It is possible, I suppose, to object when the audience at a 15th century jousting match begins to sing Queen's "We Will Rock You" and follows it with the wave. I laughed. I smiled, in fact, all through Brian Helgeland's "A Knight's Tale," which tells the story of a low-born serf who impersonates a knight, becomes a jousting champion and dares to court the daughter of a nobleman.
Some will say the movie breaks tradition by telling a medieval story with a soundtrack of classic rock. They might as well argue it breaks the rules by setting a 1970s rock opera in the Middle Ages. To them I advise: Who cares? A few days after seeing this movie, I saw Baz Luhrmann's "Moulin Rouge," which was selected to open the Cannes Film Festival despite being set in 1900 and beginning with the hero singing "The Sound of Music." In the case of "A Knight's Tale," Helgeland has pointed out that an orchestral score would be equally anachronistic, since orchestras hadn't been invented in the 1400s. For that matter, neither had movies.
The film stars Heath Ledger, said to be the next big thing on the Australian sex symbol front, as William, a servant to a knight. The knight is killed, and his servants will be eating parboiled hedgehogs unless someone comes up with an idea. Along happens a desperate and naked man who makes them an offer: "Clothe, feed and shoe me, and I'll give you your patents!" Brewer's Dictionary teaches us that Letters Patent are documents signed by a sovereign, conferring such rights as a title of nobility. The man offering to forge them introduces himself as Chaucer (Paul Bettany), and indeed "A Knight's Tale" is a very, very, very free adaptation of one of his Canterbury Tales .

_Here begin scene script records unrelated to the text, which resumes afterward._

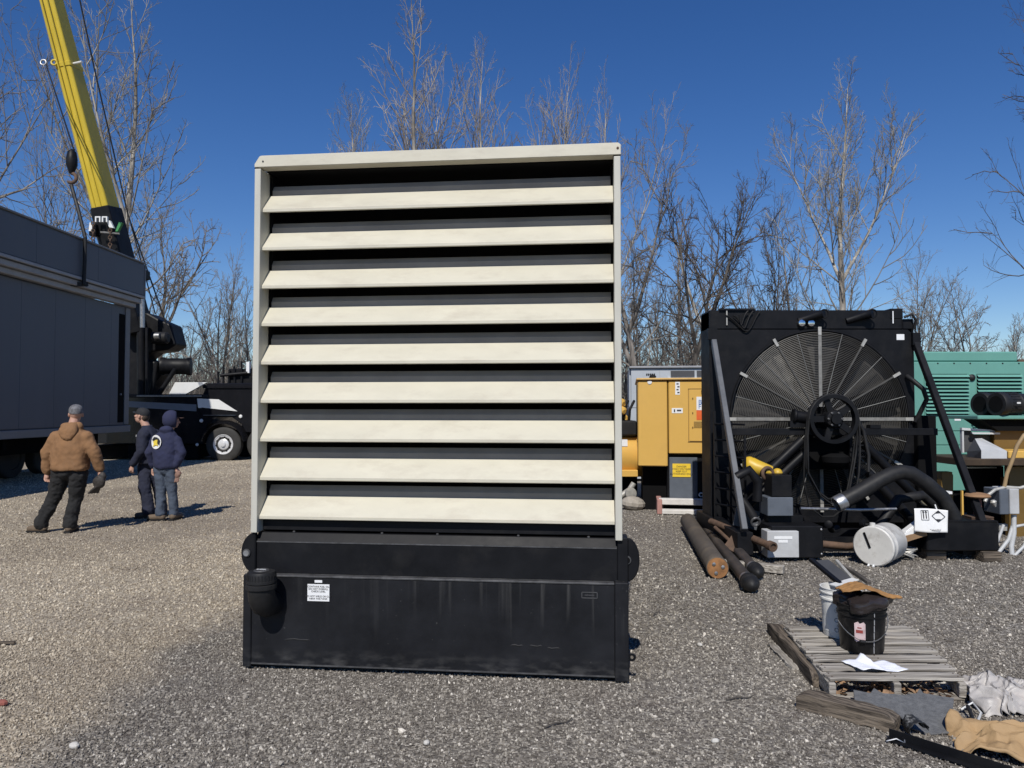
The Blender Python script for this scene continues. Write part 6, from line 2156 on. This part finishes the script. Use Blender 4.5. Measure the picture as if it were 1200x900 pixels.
# tangle of pale cable beside the drum
cbl = MB()
rr = random.Random(3)
for k in range(5):
    pts = []
    ph = rr.uniform(0, 6)
    for i in range(22):
        a = i * 0.55 + ph
        pts.append(V((0.09 * math.cos(a) * (1 + 0.3 * math.sin(a * 0.7 + k)), 0.07 * math.sin(a), 0.03 + 0.10 * abs(math.sin(a * 0.37 + k)))))
    cbl.tube(pts, 0.007, 5)
t = cbl.build("cable_tangle", M_spoke, smooth=60)
t.location = gnd(1063, 656)
t["kind"] = "stuff"
tag(t, "tangled pale cables on the gravel right of the white drum", "cable tangle")
# rusty bolt-on jack / screw with stacked plates standing on the right box
ps = at(1146, 617, 8.45)
t = thing("rusty_jack", "rusty screw jack with mushroom top standing on the black skid box", "jack", ps)
jb = MB()
jo_ = jb.lathe([(0.12, -0.01), (0.13, 0.0), (0.13, 0.012)], (0, 0, 0), (0, 0, 1), 24).build("jack_base", M_rust, t, smooth=35)
for k in range(6):
    MB().bx(-0.125, -0.09, 0.014 + 0.019 * k, 0.125, 0.09, 0.026 + 0.019 * k).build("shim_plate", M_rust, t)
M_redrust = mat("dull red rust", (0.16, 0.055, 0.042), 0.75, var=0.3, scale=12)
MB().lathe([(0.045, 0.13), (0.042, 0.16), (0.042, 0.30), (0.03, 0.32)], (0.0, 0, 0), (0, 0, 1), 18).build("jack_screw", M_redrust, t, smooth=40)
MB().lathe([(0.02, 0.325), (0.12, 0.330), (0.135, 0.345), (0.12, 0.37), (0.05, 0.385)], (0.0, 0, 0), (0, 0, 1), 22).build("jack_head", mat("tan rust", (0.25, 0.14, 0.07), 0.8, var=0.3), t, smooth=40)
MB().lathe([(0.02, 0), (0.035, 0.02), (0.01, 0.08)], (0.16, -0.02, 0.30), (0.4, 0, -1), 12).build("jack_handle", M_spoke, t, smooth=40)
# wooden block under the right box
t = MB().bx(-0.10, -0.10, 0, 0.10, 0.12, 0.112).build("timber_block", M_timber, bevel=0.006)
t.location = gnd(1153, 668)
t.location.y = 8.30
t.location.x = (1153 - 600) / FOC * 8.3
tag(t, "short dark timber block propping the black skid box", "timber block")
t = MB().bx(-0.11, -0.10, 0, 0.11, 0.12, 0.112).build("timber_block", M_timber, bevel=0.006)
t.location = (4.75, 8.42, 0)
tag(t, "dark timber block in the shade beneath the skid box's drum end", "timber block")

# ------------------------------------------------------------------ pallet with buckets
PZ = 0.125
c0, c1, c2, c3 = gnd(918, 731, PZ), gnd(1067, 731, PZ), gnd(1131, 796, PZ), gnd(972, 796, PZ)
pal = thing("pallet", "weathered grey wooden pallet carrying two buckets and papers", "pallet", (c0 + c1 + c2 + c3) / 4 - V((0, 0, PZ)))
o_ = V(pal.location)
front_dir = (c2 - c3).normalized()
Lp = (c2 - c3).length
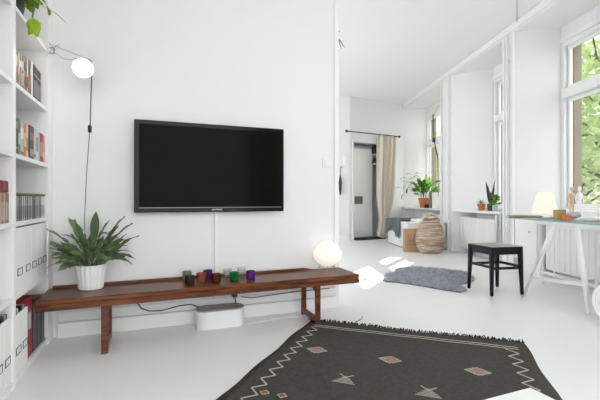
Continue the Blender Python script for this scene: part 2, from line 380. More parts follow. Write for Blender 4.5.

With the forged patents and the dead knight's suit of armor to disguise him, William and his sidekicks Roland and Wat (Mark Addy and Alan Tudyk) put themselves through one of those standard movie training montages and are soon ready to enter a joust, which is the medieval version of golf, with your opponent as the ball. There are many fearsome jousting matches in the movie, all of them playing with perspective and camera angles so that the horses and their riders seem to thunder at high speed for 30 seconds down a course that would take about five, until one knight or the other unseats his opponent three times and takes the victory.
This is not handled with great seriousness but in the spirit of high fun, and there is the evil Count Adhemar (Rufus Sewell) as an opponent. Since the knights wear armor guarding their faces, it might seem hard to distinguish them, but since time immemorial the movies have solved this dilemma by giving good knights attractive facial armor, and bad knights ugly little asymmetrical slits to peer through. I imagine a bad knight going into the armor store and saying, "I want the ugliest facial mask in the place!" Darth Vader is the only villain in the movies with a cool face plate.
Anyway, there are lots of babes in jousting land, especially the lady Jocelyn (Shannyn Sossamon), whose father is the ruler (at a banquet after the first tournament, she dances with William as David Bowie sings "Golden Years"). There is also a cute blacksmithess named Kate (Laura Fraser), who must be good, as she has obviously not been kicked in the head much.
The movie is centered on a series of jousting matches, alternating with threats to unveil the secret of William's identity. Finally we arrive at the World Championships in London, alas without the movie supplying a definition of what in these pre-Columbian times is considered "the world." My guess is that the World Championship of Jousting is to England as the World Series is to North America. Another thing they have in common: Both events feature "The Boys Are Back in Town."
The movie has an innocence and charm that grow on you. It's a reminder of the days before films got so cynical and unrelentingly violent. "A Knight's Tale" is whimsical, silly and romantic, and seeing it after "The Mummy Returns" is like taking Tums after eating the Mummy.